Other proposed improvements focus on making the plans more like regular pensions, stemming early withdrawals from the accounts and lowering costs.

Brief Insert

Part of the problem with 401(k)s is that they weren’t intended for the burden they now support. They were sketched out in an 869-word insert in a much broader 1978 tax law as a supplement to defined-benefit pension plans, which were managed by employers and guaranteed monthly payments to retirees.

Instead, over the next three-plus decades, financial firms sold 401(k)s to employers as an inexpensive way to provide retirement benefits just as corporations were moving away from pensions altogether.

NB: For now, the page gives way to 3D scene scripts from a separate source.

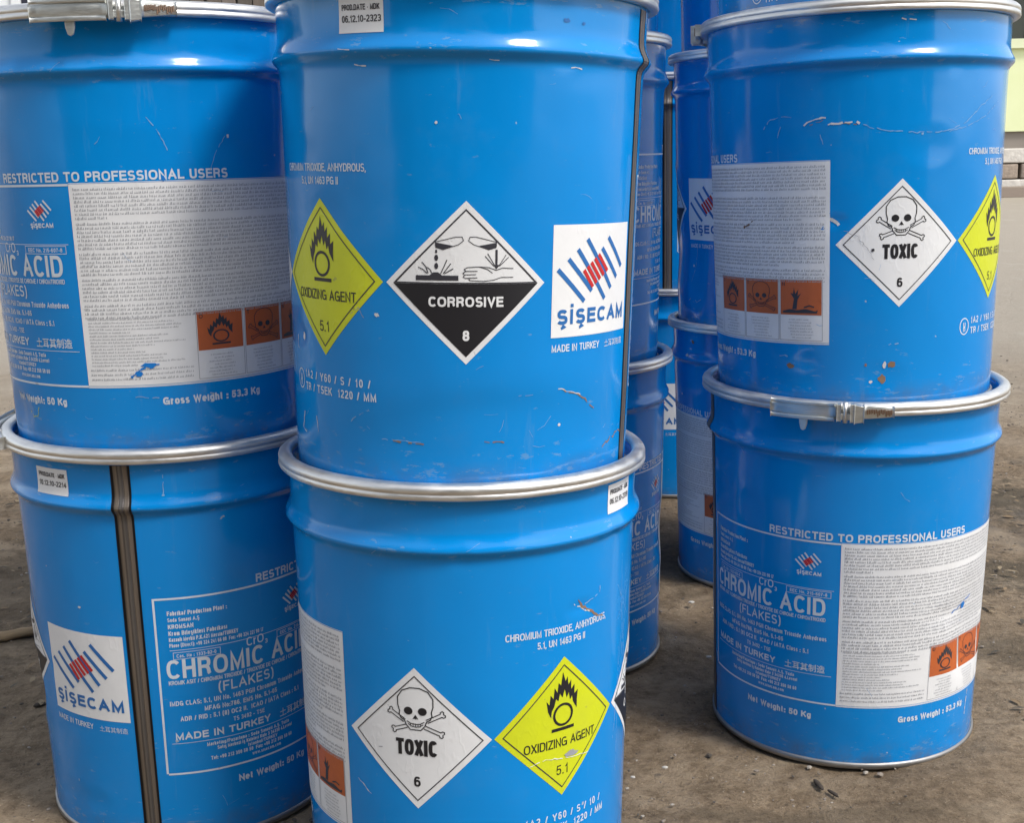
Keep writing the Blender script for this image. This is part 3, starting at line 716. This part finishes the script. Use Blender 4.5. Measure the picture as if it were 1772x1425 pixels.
# ------------------------------------------------------------------ ground and surroundings (structure first)
def ground():
    xs = np.concatenate([-np.geomspace(300, 2.6, 26), np.arange(-2.5, 3.01, .025), np.geomspace(3.1, 300, 26)])
    ys = np.concatenate([-np.geomspace(300, .8, 22), np.arange(-.75, .7, .08), np.arange(.7, 3.2, .022), np.geomspace(3.25, 14, 60), np.geomspace(14.5, 400, 26)])
    XX, YY = np.meshgrid(xs, ys, indexing='ij')
    rg = np.random.RandomState(4); Z = np.zeros_like(XX)
    near = np.exp(-((np.hypot(XX, YY-1.6))/4.0)**2)
    for amp, lam in ((.004, .5), (.003, .23), (.0018, .1), (.0011, .055)):
        for _ in range(6):
            a = rg.uniform(0, 2*pi); k = 2*pi/(lam*rg.uniform(.7, 1.4)); Z += amp/2.4*np.sin(k*(cos(a)*XX+sin(a)*YY) + rg.uniform(0, 6.28))
    Z = Z*near - .0035
    n, m_ = XX.shape; v = np.stack([XX, YY, np.minimum(Z, .004)], -1).reshape(-1, 3)
    f = [(i*m_+j, (i+1)*m_+j, (i+1)*m_+j+1, i*m_+j+1) for i in range(n-1) for j in range(m_-1)]
    m = mat('yard_ground', (.2, .17, .14), .9, 0, .3); q = N(m); vc = q.coord('Object')
    big = q.noise(vc, 2.2, 5, .6); mid = q.noise(vc, 13, 8, .7); fine = q.noise(vc, 70, 8, .75); grit = q.noise(vc, 300, 4, .6)
    c1 = q.mix(q.ramp(mid, [(.30, 0.0), (.68, 1.0)]), (.085, .064, .043), (.215, .170, .122))
    c1 = q.mix(q.ramp(fine, [(.35, 0.0), (.65, 1.0)]), c1, (.225, .186, .142), 'MIX')
    c1 = q.mix(.45, q.mix(q.ramp(fine, [(.32, 0.0), (.62, 1.0)]), (.045, .035, .027), (.22, .185, .145)), c1)
    c1 = q.mix(q.math('MULTIPLY', q.ramp(grit, [(.62, 0.0), (.72, 1.0)]), .55), c1, (.44, .41, .36))
    c1 = q.mix(q.math('MULTIPLY', q.ramp(q.noise(vc, 190, 3, .5), [(.28, 1.0), (.36, 0.0)]), .7), c1, (.035, .028, .022))
    c1 = q.mix(q.ramp(big, [(.38, 0.0), (.62, 1.0)]), q.mix(.45, c1, (.07, .052, .036)), c1)
    c1 = q.mix(q.math('MULTIPLY', q.ramp(q.noise(vc, 6.5, 6, .65), [(.5, 0.0), (.62, 1.0)]), .45), c1, (.30, .265, .22))
    # damp dark patches
    wet = q.ramp(q.noise(q.coord('Object', (1.3, .8, 1)), 2.6, 6, .62), [(.57, 0.0), (.66, 1.0)])
    c1 = q.mix(q.math('MULTIPLY', wet, .62), c1, (.045, .042, .038))
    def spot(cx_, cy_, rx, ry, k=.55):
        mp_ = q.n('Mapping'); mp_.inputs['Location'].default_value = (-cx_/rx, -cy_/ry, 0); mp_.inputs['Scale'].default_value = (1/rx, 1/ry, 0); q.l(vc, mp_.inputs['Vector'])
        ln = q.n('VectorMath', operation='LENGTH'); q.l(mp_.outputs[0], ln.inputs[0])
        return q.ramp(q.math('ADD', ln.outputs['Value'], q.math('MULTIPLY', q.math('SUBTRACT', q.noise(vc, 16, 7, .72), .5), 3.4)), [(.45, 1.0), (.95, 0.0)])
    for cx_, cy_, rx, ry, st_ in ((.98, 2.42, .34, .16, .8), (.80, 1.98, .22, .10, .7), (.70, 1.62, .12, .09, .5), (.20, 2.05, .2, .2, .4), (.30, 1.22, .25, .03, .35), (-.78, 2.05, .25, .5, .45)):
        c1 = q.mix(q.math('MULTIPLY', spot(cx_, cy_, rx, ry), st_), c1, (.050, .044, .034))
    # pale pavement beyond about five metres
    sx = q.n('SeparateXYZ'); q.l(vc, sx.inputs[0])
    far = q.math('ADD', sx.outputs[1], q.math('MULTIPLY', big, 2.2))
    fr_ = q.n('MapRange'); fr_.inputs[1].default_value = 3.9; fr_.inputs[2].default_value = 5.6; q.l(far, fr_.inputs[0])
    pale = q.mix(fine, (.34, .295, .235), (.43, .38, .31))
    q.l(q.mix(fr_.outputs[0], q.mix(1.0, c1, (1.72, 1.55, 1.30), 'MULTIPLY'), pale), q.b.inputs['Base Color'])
    r = q.math('SUBTRACT', .92, q.math('MULTIPLY', wet, .35)); q.l(r, q.b.inputs['Roughness'])
    b1 = q.bump(mid, .8, .016); b2 = q.bump(fine, 1.0, .009, b1); q.bump(grit, .9, .0028, b2)
    o = link_mesh('ground', v, f, m); tag(o, kind='structure'); return o
ground()


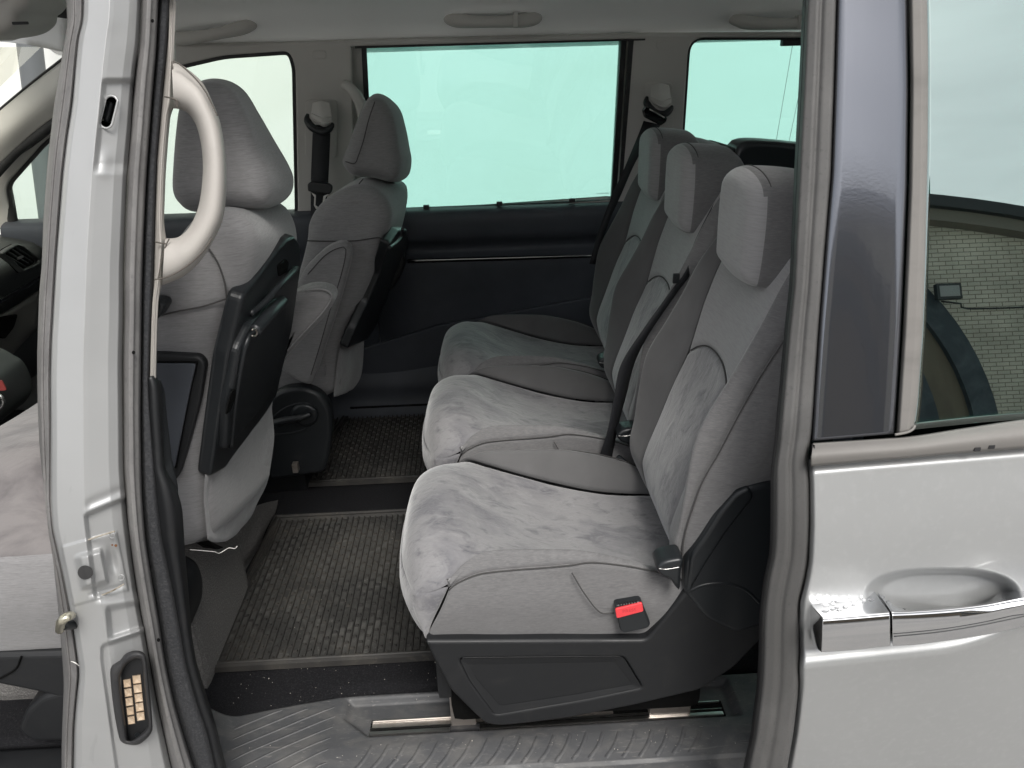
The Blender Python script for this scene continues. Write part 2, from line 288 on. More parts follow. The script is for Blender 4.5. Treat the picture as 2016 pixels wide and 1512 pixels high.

Today workers left only with 401(k) plans have had to become skilled investors and hedge against unknowns such as their lifespan and market volatility.

Few people expect a return to traditional pensions so proposals tend to focus on making the current system work better. Here are some of the more interesting ideas and those gaining attention:

Hybrid Plans

State governments have suggested creating savings programs that combine the best features of 401(k)s and pensions to lower costs, provide retirees steadier income and reach workers whose employers don’t offer benefits. Known as hybrid plans, they could triple their share of the retirement market by 2020, according to a report by Global Wealth Allocation.

California passed a law in 2012 that would establish such a plan for private-sector workers, which would pool assets from employees’ paychecks and include a guaranteed rate of return. The state aims to start the plan in 2016, according to the office of state Senator Kevin de Leon, the main author of the bill.

Lawmakers in Connecticut, Maryland and Oregon are looking at similar proposals.